Earlier this month, news broke that China’s biggest chipmaker has come up with a 128-layer QLC NAND chip that is better than Samsung’s sixth generation, 136-layer V-NAND in terms of capacity, speed, and power efficiency.

SK Hynix is also in the sampling phase with its 128-layer TLC NAND for consumer and enterprise SSDs that will range in capacity from 250 GB to 16 TB and come in both blade and 2.5 inch formats. Western Digital and Kioxia (formerly Toshiba) are expected to ship 112-layer 3D NAND in Q4 2020. With a bit of luck, Micron’s fourth generation, 128-layer NAND chips will ship in consumer SSDs even earlier than that.

Samsung appears to have accepted the challenge and is fast-tracking development of its seventh generation, 160-layer V-NAND memory with a plan to match the release date of YMTC’s 128-layer QLC NAND, which is slated to enter mass production by the end of this year.

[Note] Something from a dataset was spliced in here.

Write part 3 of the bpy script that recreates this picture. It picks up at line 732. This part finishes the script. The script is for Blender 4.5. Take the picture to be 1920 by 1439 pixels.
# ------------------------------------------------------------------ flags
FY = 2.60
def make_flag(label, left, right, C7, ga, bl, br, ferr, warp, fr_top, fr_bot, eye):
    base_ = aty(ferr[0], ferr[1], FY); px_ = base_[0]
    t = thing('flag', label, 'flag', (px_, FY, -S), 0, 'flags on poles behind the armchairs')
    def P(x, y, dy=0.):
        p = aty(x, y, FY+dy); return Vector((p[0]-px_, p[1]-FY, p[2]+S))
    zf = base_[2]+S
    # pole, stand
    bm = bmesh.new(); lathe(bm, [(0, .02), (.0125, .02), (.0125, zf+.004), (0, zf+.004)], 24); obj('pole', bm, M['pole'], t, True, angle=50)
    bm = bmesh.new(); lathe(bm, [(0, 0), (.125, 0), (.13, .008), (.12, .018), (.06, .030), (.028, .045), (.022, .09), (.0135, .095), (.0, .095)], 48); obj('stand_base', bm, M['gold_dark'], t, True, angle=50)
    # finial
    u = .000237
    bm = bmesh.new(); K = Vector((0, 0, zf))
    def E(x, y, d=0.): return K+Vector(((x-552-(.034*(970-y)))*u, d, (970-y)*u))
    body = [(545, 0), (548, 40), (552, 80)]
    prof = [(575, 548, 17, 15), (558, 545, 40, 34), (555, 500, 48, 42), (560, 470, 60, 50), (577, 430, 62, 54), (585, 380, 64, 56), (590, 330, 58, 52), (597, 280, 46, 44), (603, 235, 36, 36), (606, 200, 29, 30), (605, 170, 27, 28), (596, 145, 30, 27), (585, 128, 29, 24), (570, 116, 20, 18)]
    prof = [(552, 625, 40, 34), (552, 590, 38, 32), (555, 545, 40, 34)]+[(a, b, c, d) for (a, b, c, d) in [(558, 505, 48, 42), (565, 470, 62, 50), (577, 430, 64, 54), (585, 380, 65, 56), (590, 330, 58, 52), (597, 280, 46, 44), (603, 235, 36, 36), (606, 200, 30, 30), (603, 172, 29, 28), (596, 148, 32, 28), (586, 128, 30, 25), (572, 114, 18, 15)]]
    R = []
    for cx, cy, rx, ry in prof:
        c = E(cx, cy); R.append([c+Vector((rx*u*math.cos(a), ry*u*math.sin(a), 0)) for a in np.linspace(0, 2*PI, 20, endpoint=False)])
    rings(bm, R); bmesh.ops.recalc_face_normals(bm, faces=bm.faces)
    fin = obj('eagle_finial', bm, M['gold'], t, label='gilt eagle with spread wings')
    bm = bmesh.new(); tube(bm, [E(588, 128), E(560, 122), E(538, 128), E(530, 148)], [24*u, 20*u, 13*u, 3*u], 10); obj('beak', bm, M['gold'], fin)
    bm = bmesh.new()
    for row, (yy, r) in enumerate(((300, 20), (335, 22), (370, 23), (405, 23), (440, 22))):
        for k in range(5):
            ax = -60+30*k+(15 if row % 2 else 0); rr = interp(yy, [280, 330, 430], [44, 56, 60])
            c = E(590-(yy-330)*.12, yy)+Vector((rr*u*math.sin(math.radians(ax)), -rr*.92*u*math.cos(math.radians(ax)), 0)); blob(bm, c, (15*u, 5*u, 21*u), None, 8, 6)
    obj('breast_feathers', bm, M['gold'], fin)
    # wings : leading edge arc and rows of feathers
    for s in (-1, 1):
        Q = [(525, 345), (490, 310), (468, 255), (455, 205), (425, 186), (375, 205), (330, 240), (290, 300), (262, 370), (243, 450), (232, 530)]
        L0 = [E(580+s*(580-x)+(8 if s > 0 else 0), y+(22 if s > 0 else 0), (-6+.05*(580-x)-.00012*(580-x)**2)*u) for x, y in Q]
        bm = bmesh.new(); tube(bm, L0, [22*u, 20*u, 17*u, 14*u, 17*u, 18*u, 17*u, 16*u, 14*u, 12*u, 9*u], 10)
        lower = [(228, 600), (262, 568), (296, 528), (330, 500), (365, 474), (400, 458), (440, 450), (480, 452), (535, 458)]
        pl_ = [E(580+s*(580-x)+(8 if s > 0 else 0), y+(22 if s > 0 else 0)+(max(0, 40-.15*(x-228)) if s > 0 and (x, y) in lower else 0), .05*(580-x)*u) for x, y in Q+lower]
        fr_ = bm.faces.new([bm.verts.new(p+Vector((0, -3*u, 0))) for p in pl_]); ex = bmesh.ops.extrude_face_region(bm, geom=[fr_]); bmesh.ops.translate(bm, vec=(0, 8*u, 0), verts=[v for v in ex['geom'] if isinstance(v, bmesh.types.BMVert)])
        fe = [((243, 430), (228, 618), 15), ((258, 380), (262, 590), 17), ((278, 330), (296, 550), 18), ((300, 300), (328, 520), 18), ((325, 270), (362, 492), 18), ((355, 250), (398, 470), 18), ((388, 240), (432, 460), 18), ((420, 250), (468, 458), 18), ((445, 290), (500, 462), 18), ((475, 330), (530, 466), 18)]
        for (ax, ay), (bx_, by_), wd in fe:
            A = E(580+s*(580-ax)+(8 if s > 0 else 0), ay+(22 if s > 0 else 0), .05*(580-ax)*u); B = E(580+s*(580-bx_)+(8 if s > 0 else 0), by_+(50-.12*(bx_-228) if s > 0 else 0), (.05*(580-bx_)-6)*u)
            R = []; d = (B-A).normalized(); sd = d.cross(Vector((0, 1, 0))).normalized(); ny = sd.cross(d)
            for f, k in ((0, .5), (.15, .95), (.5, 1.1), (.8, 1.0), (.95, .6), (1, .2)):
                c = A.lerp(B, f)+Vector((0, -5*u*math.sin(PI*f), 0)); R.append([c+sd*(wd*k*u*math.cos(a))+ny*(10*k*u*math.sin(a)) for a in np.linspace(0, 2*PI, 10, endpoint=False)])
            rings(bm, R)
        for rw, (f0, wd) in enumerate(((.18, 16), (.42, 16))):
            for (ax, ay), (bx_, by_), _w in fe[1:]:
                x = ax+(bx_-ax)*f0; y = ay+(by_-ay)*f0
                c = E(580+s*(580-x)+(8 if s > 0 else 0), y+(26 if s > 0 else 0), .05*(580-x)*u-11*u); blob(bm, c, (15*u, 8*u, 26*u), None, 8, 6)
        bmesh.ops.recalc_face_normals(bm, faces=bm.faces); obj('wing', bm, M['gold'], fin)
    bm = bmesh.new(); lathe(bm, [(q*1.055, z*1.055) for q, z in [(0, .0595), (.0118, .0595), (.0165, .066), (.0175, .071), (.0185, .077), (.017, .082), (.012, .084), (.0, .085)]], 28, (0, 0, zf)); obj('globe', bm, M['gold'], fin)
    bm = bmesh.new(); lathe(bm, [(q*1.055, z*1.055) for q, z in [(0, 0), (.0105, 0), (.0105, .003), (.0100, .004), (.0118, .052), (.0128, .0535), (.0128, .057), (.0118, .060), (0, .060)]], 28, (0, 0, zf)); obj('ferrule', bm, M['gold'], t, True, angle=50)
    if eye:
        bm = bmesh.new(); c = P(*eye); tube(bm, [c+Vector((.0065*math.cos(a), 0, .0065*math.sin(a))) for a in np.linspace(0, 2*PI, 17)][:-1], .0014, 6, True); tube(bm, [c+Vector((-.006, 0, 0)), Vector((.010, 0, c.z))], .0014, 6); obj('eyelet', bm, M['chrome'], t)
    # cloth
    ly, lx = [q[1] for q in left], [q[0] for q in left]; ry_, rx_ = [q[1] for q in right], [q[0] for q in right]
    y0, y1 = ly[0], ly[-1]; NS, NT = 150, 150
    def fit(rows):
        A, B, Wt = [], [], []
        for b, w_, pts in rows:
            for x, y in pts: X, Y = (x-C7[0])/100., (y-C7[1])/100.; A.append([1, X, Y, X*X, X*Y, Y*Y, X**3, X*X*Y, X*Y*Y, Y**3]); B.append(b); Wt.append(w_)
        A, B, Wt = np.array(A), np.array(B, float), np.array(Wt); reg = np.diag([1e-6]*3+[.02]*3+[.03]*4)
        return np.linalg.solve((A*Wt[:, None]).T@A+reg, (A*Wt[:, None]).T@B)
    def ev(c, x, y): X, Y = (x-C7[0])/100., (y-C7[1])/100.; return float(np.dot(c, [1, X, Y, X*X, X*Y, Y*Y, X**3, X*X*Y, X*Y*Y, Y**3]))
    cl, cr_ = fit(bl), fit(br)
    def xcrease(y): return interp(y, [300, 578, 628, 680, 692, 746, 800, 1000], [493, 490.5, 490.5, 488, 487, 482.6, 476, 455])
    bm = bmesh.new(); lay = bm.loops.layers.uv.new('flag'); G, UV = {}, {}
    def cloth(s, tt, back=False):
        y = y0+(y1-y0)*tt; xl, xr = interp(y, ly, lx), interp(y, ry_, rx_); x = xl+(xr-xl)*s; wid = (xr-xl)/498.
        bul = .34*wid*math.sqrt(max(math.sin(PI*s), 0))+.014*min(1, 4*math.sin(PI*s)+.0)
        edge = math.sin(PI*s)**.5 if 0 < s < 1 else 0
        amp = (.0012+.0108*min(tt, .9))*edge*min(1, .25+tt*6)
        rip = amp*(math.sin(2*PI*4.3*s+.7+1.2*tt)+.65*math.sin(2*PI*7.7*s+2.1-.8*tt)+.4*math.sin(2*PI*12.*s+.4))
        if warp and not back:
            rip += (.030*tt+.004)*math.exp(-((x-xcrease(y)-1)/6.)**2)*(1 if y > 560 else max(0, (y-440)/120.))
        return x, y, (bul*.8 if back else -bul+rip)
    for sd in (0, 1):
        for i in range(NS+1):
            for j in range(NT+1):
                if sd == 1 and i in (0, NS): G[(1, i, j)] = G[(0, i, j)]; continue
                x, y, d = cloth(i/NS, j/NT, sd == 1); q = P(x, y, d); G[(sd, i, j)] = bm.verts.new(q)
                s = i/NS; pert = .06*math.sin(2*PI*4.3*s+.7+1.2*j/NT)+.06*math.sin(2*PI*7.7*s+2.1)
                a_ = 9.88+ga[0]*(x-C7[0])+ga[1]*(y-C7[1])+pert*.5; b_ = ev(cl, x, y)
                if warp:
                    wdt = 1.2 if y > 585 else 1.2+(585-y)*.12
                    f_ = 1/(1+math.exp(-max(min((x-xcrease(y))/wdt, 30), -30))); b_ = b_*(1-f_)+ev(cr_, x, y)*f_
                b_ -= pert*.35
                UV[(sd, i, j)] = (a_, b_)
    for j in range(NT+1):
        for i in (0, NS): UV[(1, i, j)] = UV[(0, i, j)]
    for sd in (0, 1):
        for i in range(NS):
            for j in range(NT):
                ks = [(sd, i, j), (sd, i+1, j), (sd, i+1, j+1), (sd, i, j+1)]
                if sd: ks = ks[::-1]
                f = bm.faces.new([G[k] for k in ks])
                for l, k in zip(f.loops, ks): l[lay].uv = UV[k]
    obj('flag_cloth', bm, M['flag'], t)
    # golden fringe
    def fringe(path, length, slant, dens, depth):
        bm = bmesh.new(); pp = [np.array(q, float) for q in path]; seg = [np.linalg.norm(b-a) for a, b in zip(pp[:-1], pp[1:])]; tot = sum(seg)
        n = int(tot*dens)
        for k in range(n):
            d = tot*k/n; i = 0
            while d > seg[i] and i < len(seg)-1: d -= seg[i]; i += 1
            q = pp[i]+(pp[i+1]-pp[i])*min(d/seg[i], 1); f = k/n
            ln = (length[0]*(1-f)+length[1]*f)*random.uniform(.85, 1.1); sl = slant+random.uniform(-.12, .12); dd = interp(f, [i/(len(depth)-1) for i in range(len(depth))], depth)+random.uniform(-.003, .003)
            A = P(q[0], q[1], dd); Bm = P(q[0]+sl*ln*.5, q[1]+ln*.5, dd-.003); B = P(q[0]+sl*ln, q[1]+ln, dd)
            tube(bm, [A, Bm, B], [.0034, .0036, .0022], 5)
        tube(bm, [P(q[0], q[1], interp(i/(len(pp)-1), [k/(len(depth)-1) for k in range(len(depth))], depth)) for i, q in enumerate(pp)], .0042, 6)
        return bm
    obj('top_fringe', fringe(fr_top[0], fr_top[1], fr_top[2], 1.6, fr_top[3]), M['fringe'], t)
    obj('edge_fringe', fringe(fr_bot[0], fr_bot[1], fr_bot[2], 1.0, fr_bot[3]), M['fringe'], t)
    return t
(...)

The Korean giant’s new NAND chip will use its advanced Double Stack technology to achieve a 67 percent higher cell density per package when compared to 96-layer chips that are widely used on the market. This would result in reduced power consumption and price per gigabyte, but we can also expect a compromise in overall write endurance that will limit the new chip’s value for enterprise applications.

For the enterprise market, Intel’s 3D XPoint and Samsung’s Z-NAND are still the best choice in terms of latency and write endurance, with Intel looking to deliver 144-layer QLC flash in upcoming Optane drives that can take a beating. Kioxia and Western Digital are also coming up with an alternative called XL-FLASH, which is only going to heat up the competition and eventually bring the cost down enough to see the tech make it into consumer drives.

Samsung made $16.5 billion in NAND flash sales in 2019, and has invested more than $8 billion into upgrading its factories in China. Recently, the company asked the Chinese government to allow 200 Samsung engineers to be allowed to travel to its Xian factory to oversee the production of the new NAND chips. If everything goes to plan, the plant will have an output of 130,000 wafers per month.